Step 4: Bottle Tanks
Another important part of this airplane are the bottle air-tanks. They are made using two 1,5L plastic bottles and some valves and adapters.
- Drill in one cap a hole to fit the reduction valve. Screw it tight on the cap with a nut and use hot glue to make it extra air-tight.
- Drill in the other cap a smaller hole to fit the 9 mm tube adapters. Same here, use nut and hot glue.
- Drill in both botlles a hole on the bottom side, one bottle to fit a presta valve and one to fit another tube adapter.
- Connect the two bottles with 9 mm pneumatic tubes in series and fit them with pipe clamps on the tube adapters.
- Test multiple times to make sure everything is air-tight, if not adjust with hot glue untill it is.
- Connect the air-tanks to the turbine.
Step 5: Assembly and Testing
Finally, the bottle tanks can be mounted on the frame and with everything connected, you can test it.
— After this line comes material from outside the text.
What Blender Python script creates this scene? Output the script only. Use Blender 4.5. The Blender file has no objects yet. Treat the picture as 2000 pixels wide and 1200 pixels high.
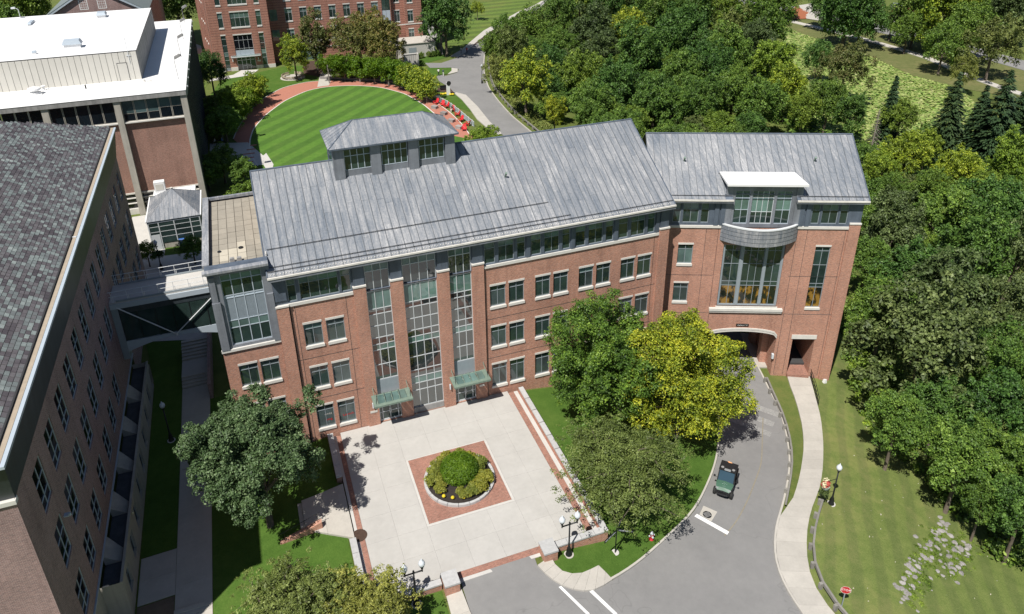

I tested it a few times with 5 bar (72.5 psi) and it kept running for 5 - 8 seconds full speed. I couln't go higher because of some minor air leaks. I do think there is potential with this concept, but right now mine isn't optimised. For instance, I used a to heavy reduction valve and adapters, my wings were to small (40 mm in stead of my suggested 60 mm) and my propeller wasn't a slow-fly prop.